L’institution d’un scrutin de liste majoritaire à un tour, deuxième disposition essentielle de la loi électorale, aura des effets facilement prévisibles. Etant donnée la répartition actuelle des forces entre le Néo-Destour et l’Opposition, indépendante, archéo-destourienne ou yousséfiste, il est peu probable que cette opposition parvienne à s’exprimer par des représentant élus. L’avantage de la loi électorale est de rendre possible une assemblée cohérente. Mais son inconvénient, et avec la tension actuelle, il et très grand, est de priver presque à coup sûr l’opposition du principal moyen légal d’expression. Aussi, Sallah ben Youssef laisse-t-il déjà entendre que, si la loi électorale n’est pas modifiée et si le Gouvernement ne change pas, – ce qui est très improbable,- il ne se présentera pas, ni lui-même ni ses amis politiques, et recommandera l’abstention.

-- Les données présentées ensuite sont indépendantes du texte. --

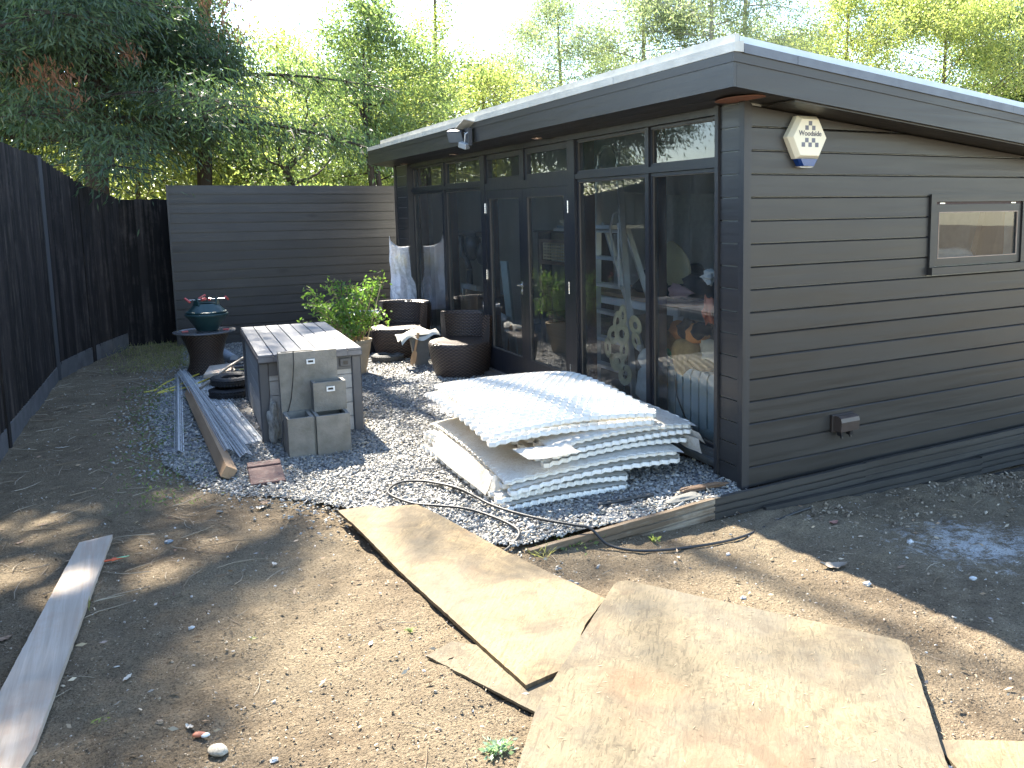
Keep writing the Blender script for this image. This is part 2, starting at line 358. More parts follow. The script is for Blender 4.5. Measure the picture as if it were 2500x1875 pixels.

Il semble ainsi que, dûment avertis par l’exemple français, M. Mongi Slim et les bourguibistes préparent avec soin leurs élections : par la loi électorale, par le jeu des mutations et de l’avancement dans le personnel d’autorité, par la police soumise à ces fonctionnaires enfin, ils sont maîtres de la situation politique et se préparent une constituante homogène. Cette emprise rencontre deux limites cependant : la presse, souvent yousséfiste ; et le mécontentement populaire, provoqué par l’inertie gouvernementale dans tous les autres domaines que la préparation des élections.